No, FDIC means you get paid up to $250,000 per insured account immediately
Any amount over that you are not guaranteed to be able to withdraw. These people are a long way from regardless
> No, FDIC means you get paid up to $250,000 per insured account immediately Any amount over that you are not guaranteed to be able to withdraw.
The first half is what FDIC insurance means. The FDIC helps distressed banks in a variety of ways, including insuring deposits under $250K, but typically all depositors are made mostly whole again.
Typically the FDIC finds another institution to buy the distressed bank, and backstops losses on bad assets. They were not able to do that in this case
I suspect many depositors will be taking losses in this failure
It looks like since 1/1/2014 (convenient stopping point for my scrape), FDIC takeovers resulted in an average of 76% of what's owed paid out (range 0%-98%). My guess is the <50% payouts were mostly fraud rather than a situation like this where it's a more traditional liquidity event, so I'd suspect it'll be above average, probably in the 80-90% range.
That's disappointingly low. 0% is what you'd expect from an entirely unregulated "bank" which failed, so regulators were completely ineffective. Does the US just not bother actually having and enforcing capital requirements on banks?
That’s a bit of a grim take. There’s been multiple instances of otherwise well regulated banks being blind sided by deliberate concealed fraud by its employees.

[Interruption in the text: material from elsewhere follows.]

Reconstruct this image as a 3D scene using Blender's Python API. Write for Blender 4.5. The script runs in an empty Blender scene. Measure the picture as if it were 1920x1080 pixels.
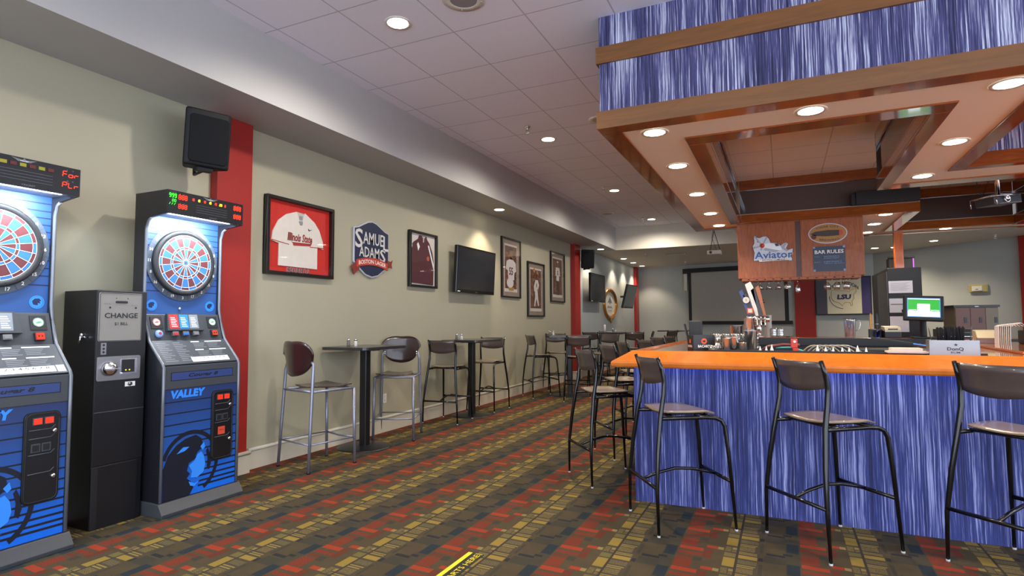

Leeson is an example of a bank completely failing to use controls whose purpose is to prevent exactly what happened. The bank should have another employee who is in effect marking Leeson's homework, and instead he was allowed to mark his own, so when he was down a million dollars he could say he was up a million dollars, and keep his job. And of course it's quickly not just one million. This isn't hindsight, these were normal controls, but Barings just didn't bother.
Sure, the amount above $250k wasn't insured, so, you don't get that immediately - my core point was that the rest isn't gone and in many cases you'll get all or almost all of it back, that just won't happen soon.
In fact, to the extent ordinary bank failures don't result in paying back all or almost all of the sum owed, the regulator has been far too slow to step in and more aggressive regulation is needed.